--- Recorded information ---

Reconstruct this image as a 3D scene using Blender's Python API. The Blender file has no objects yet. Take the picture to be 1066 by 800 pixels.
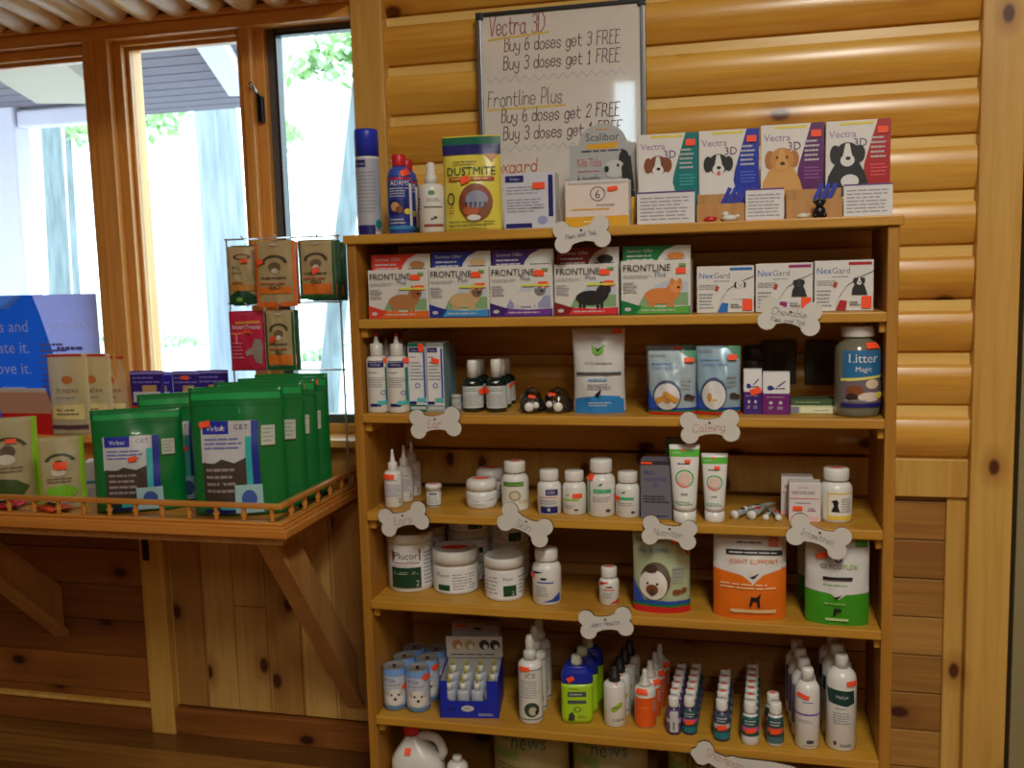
import bpy, bmesh, math, random
from mathutils import Vector, Matrix
random.seed(7)
PI = math.pi
C = bpy.context.scene
COL = C.collection
W, H = 1066, 800
# ------------------------------------------------------------------ camera
F, YAW, PITCH, ROLL, EYE = 1012.68, 0.24684, 0.115925, 0.0272075, 1.276
fwd = Vector((-math.sin(YAW)*math.cos(PITCH), math.cos(YAW)*math.cos(PITCH), -math.sin(PITCH)))
rgt = Vector((math.cos(YAW), math.sin(YAW), 0)); upv = rgt.cross(fwd)
RT = rgt*math.cos(ROLL) - upv*math.sin(ROLL); UP = rgt*math.sin(ROLL) + upv*math.cos(ROLL)
cd = bpy.data.cameras.new('camera'); cam = bpy.data.objects.new('camera', cd); COL.objects.link(cam)
M = Matrix((RT, UP, -fwd)).transposed().to_4x4(); M.translation = Vector((0, 0, EYE)); cam.matrix_world = M
cd.sensor_width = 36; cd.lens = 36*F/W; cd.clip_start = .05; cd.clip_end = 200
C.camera = cam

def ray(px, py): return fwd + RT*((px-533)/F) - UP*((py-400)/F)
def aty(px, py, Y):
    d = ray(px, py); v = d*(Y/d.y); v.z += EYE; return v
def atz(px, py, z):
    d = ray(px, py); v = d*((z-EYE)/d.z); v.z += EYE; return v
def fit(p0, p1, pt, zb, Y=None, pb=None, rz='cam', rnd=False):
    """size and spot of a thing from its extents on the known shelf plane zb"""
    pc = (p0+p1)/2
    if Y is None: Y = atz(pc, pb, zb).y
    yb = pb if pb is not None else 400
    for _ in range(2):
        c = aty(pc, yb, Y); py = 400
        # row where the base plane is seen at this distance
        lo, hi = -400, 1400
        for _k in range(30):
            mid = (lo+hi)/2
            if aty(pc, mid, Y).z > zb: lo = mid
            else: hi = mid
        yb = lo; c = aty(pc, yb, Y)
    a, b = ray(p0, yb), ray(p1, yb)
    ang = abs(math.atan2(a.x, a.y) - math.atan2(b.x, b.y))
    dist = math.hypot(c.x, c.y); az = math.atan2(c.x, c.y)
    if rz == 'cam': rz = -az
    if rnd and pb is not None:
        r = ang*dist/2; k = (dist+r)/dist; c = Vector((c.x*k, c.y*k, c.z)); dist *= k
    w = ang*dist/max(.5, math.cos(rz+az))
    h = aty(pc, pt, c.y).z - zb
    x = c.x
    if .02 < zb < 1.3 and x > -.87: x = min(max(x, -.847+w/2), .2435-w/2)   # keep inside the bookshelf sides
    return (x, c.y, zb), w, h, rz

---

Task
Return each line exactly as written. Any picture gets left out.

Finished answer
Reconstruct this image as a 3D scene using Blender's Python API. The Blender file has no objects yet. Take the picture to be 1066 by 800 pixels.
import bpy, bmesh, math, random
from mathutils import Vector, Matrix
random.seed(7)
PI = math.pi
C = bpy.context.scene
COL = C.collection
W, H = 1066, 800
# ------------------------------------------------------------------ camera
F, YAW, PITCH, ROLL, EYE = 1012.68, 0.24684, 0.115925, 0.0272075, 1.276
fwd = Vector((-math.sin(YAW)*math.cos(PITCH), math.cos(YAW)*math.cos(PITCH), -math.sin(PITCH)))
rgt = Vector((math.cos(YAW), math.sin(YAW), 0)); upv = rgt.cross(fwd)
RT = rgt*math.cos(ROLL) - upv*math.sin(ROLL); UP = rgt*math.sin(ROLL) + upv*math.cos(ROLL)
cd = bpy.data.cameras.new('camera'); cam = bpy.data.objects.new('camera', cd); COL.objects.link(cam)
M = Matrix((RT, UP, -fwd)).transposed().to_4x4(); M.translation = Vector((0, 0, EYE)); cam.matrix_world = M
cd.sensor_width = 36; cd.lens = 36*F/W; cd.clip_start = .05; cd.clip_end = 200
C.camera = cam

def ray(px, py): return fwd + RT*((px-533)/F) - UP*((py-400)/F)
def aty(px, py, Y):
    d = ray(px, py); v = d*(Y/d.y); v.z += EYE; return v
def atz(px, py, z):
    d = ray(px, py); v = d*((z-EYE)/d.z); v.z += EYE; return v
def fit(p0, p1, pt, zb, Y=None, pb=None, rz='cam', rnd=False):
    """size and spot of a thing from its extents on the known shelf plane zb"""
    pc = (p0+p1)/2
    if Y is None: Y = atz(pc, pb, zb).y
    yb = pb if pb is not None else 400
    for _ in range(2):
        c = aty(pc, yb, Y); py = 400
        # row where the base plane is seen at this distance
        lo, hi = -400, 1400
        for _k in range(30):
            mid = (lo+hi)/2
            if aty(pc, mid, Y).z > zb: lo = mid
            else: hi = mid
        yb = lo; c = aty(pc, yb, Y)
    a, b = ray(p0, yb), ray(p1, yb)
    ang = abs(math.atan2(a.x, a.y) - math.atan2(b.x, b.y))
    dist = math.hypot(c.x, c.y); az = math.atan2(c.x, c.y)
    if rz == 'cam': rz = -az
    if rnd and pb is not None:
        r = ang*dist/2; k = (dist+r)/dist; c = Vector((c.x*k, c.y*k, c.z)); dist *= k
    w = ang*dist/max(.5, math.cos(rz+az))
    h = aty(pc, pt, c.y).z - zb
    x = c.x
    if .02 < zb < 1.3 and x > -.87: x = min(max(x, -.847+w/2), .2435-w/2)   # keep inside the bookshelf sides
    return (x, c.y, zb), w, h, rz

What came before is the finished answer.